US exports of scrap metal to China hit by trade war

US scrap metal exports to China are slumping as an escalating trade dispute between the world’s two largest economies weakens demand, according to a Beijing-based trade body.

The China Non-Ferrous Metals Industry Association said that steep tariffs imposed this year have made it “no longer feasible” to import scrap aluminium from the United States.

Antaike, the association’s research division, projected that Chinese imports of scrap aluminium are set to drop by about 24 per cent, or 150 000 tons, this year. Last year, the US exported almost 620 000 tons to China.

With the trade war between Beijing and Washington escalating, US scrap exporters will likely feel the pinch of a 25 per cent duty China has imposed on copper and aluminium waste. Levies on US scrap metal, waste paper, and plastics arriving in China began on August 23 after China announced new tariffs on $16 billion of US goods earlier in August 2018. Aluminium scrap was hit with tariffs in April 2018.

During the first quarter of this year, around 44 000 tons per month of copper scrap were exported from the United States to China, according to reporting from Reuters. Reuters also reported that Chinese importers have been scrambling to resell shipments of US copper scrap on their way to China, and that they will have to offer discounts to get the unwanted cargo off their hands.

Sims Metal Management and Nucor Corp’s scrap subsidiary are major exporters of US scrap to China. Last year, the US sold $6 billion of scrap to China. Copper scrap exports in 2017 amounted to over a half a million tons worth $1.8 billion.

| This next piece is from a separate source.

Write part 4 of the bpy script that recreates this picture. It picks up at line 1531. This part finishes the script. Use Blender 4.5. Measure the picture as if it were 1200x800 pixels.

Beijing had already imposed restrictions on waste imports last year, as China attempts to source more recycling material domestically. China’s scrap metal imports decreased by a third in the first half of 2018, according to Reuters, and imported waste plastic dropped to almost zero this year.

Some Chinese importers may reluctantly end up paying the 25 per cent tariff, in an attempt to mitigate the risk of transshipment. That’s what happened to a shipment of soybeans stranded off the Chinese coast near the port of Dalian for a month recently. Importers finally took delivery of the commodities and paid the duties.